Assessment: formative and classroom-based

Nikki Booth | View as single page | Feedback/Impact

Defining formative assessment

Sadler (1989) argued that the term “formative assessment” should be integrated within effective teaching. He stated:

[it] is concerned with how judgements about the quality of student responses (performances, pieces, or works) can be used to shape and improve the student’s competence by short-circuiting the randomness and inefficiency of trial-and-error learning (1989: 120).

He also makes us aware that formative assessment should not be the sole responsibility of the teacher, but also requires changes in learners, too:

The indispensable conditions for improvements are that the student comes to hold a concept of quality similar to that held by the teacher, is able to monitor continuously the quality of what is being produced during the act of production itself, and has a repertoire of alternative moves or strategies from which to draw at any given point. In other words, students have to be able to regulate what they are doing during the doing of it (1989: 121).    
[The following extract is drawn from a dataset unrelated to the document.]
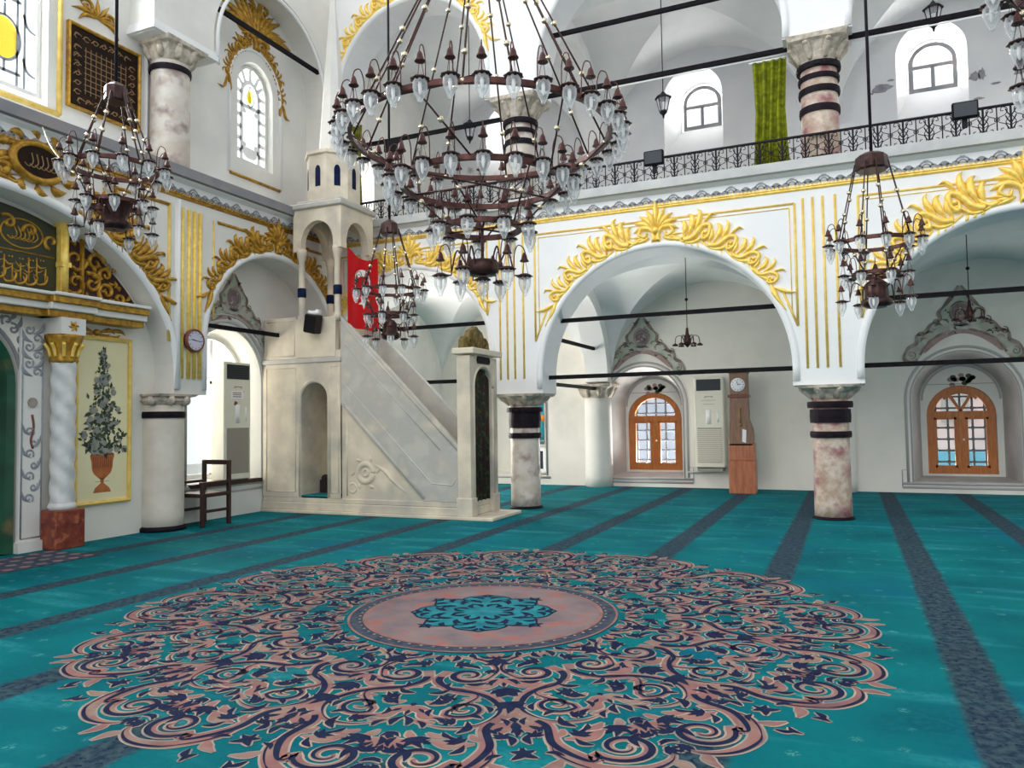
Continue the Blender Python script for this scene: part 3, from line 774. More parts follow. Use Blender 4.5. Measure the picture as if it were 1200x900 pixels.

Within the context of the United Kingdom, the term “formative assessment” tends to be built upon the work of Black and Wiliam (1998) as well as the Assessment Reform Group (1999). Having intended to research the effects of formative assessment practices Black and Wiliam defined formative assessment as:

all those activities undertaken by teachers and/or their students, which provide information to be used as feedback to modify teaching and learning activities in which they are engaged (1998: 8).

Based on Black and Wiliam’s (1998) definition, Booth (2023) suggests that, for formative assessment to be effective two key ingredients are required: formative intention and formative action. Formative intention relates to the strategies used by teachers in classrooms (for example, questioning, exit tickets, and the giving of comments to improve). According to Booth (2023), these strategies are considered intention because they are being used with the intention they will be acted on. Of course, this may not necessarily be the case. Formative action, then, is the actual active use of the information to make a difference to the teaching and learning cycle.